Я дал ему поесть, но он не смог проглотить ни кусочка. Он целый день говорил о своей возлюбленной, не переставая при этом плакать. Он вызывал у меня самую искреннюю жалость, да и бедная девушка в моих глазах не заслуживала ни малейшего порицания. Если бы господа государственные инквизиторы могли проникнуть невидимыми ко мне в камеру и услышали все, о чем поведал мне этот несчастный юнец, я и по сей день уверен, что они не просто выпустили бы его на свободу, а еще и обязали бы жениться на графине, не принимая в расчет ни законы, ни обычаи. Я отдал ему свой тюфяк, ибо не хотел делить ложе с влюбленным юношей.

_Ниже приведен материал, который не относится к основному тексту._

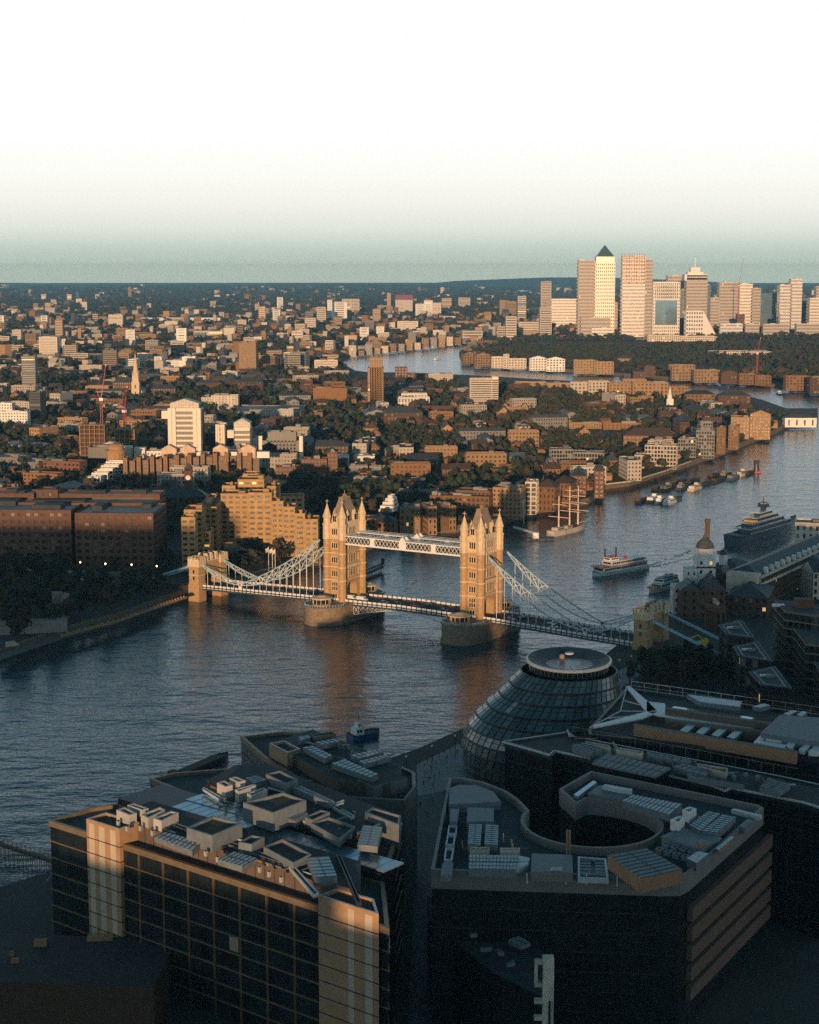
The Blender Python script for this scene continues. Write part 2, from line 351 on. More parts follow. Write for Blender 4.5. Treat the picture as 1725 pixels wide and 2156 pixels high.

Он не сознавал ни размеров своей вины, ни того, что граф был вынужден добиться тайного наказания для него, спасая честь своей семьи.
Назавтра ему принесли тюфяк и обед за пятнадцать сольдо, который трибунал распорядился выдавать ему из милости. Я сказал стражнику, что моего обеда хватит на двоих и что он может распоряжаться деньгами, назначенными трибуналом этому юноше, заказав на следующую неделю три мессы за его здравие. Он охотно взялся выполнить поручение, поздравил юношу с тем, что тот разделяет мое общество, приказал ему относиться ко мне с подобающим уважением и сказал, что мы можем в течение получаса прогуливаться по чердаку, пока он будет обслуживать остальных узников. Я с радостью согласился на это любезное предложение, полагая, что прогулка весьма полезна для моего здоровья и необходима для плана бегства, который созрел у меня в голове после одиннадцати месяцев заточения. Я увидел на чердаке груду старой мебели, сваленной на полу по обе стороны от двух сундуков, а рядомкучу тетрадей для записей. Я взял пять или шесть, чтобы поразвлечься чтением. Это оказались протоколы судебных разбирательств, которые я нашел весьма забавными: новое для меня чтение; весьма характерные вопросы, странные ответы, касающиеся совращения девственниц или любовных приключений, запретных для гувернеров, духовников, школьных наставников и их подопечных девиц. Все записи были двух- или трехвековой давности, их стиль и описание нравов помогли мне с приятностью коротать дни. Среди мебели, валявшейся на полу, я нашел грелку для постели, котелок, лопатку для выгребания золы, щипчики, два старых подсвечника, глиняные горшки и оловянную спринцовку. Я решил, что какой-то знаменитый узник, возможно, заслужил особую честь и дозволение пользоваться этой утварью. Еще мне попалось что-то наподобие засова, толщиной в мой большой палец и длиной в полтора фута. Я ни к чему не притронулся: еще не пришло время остановить свой выбор на чем-то определенном.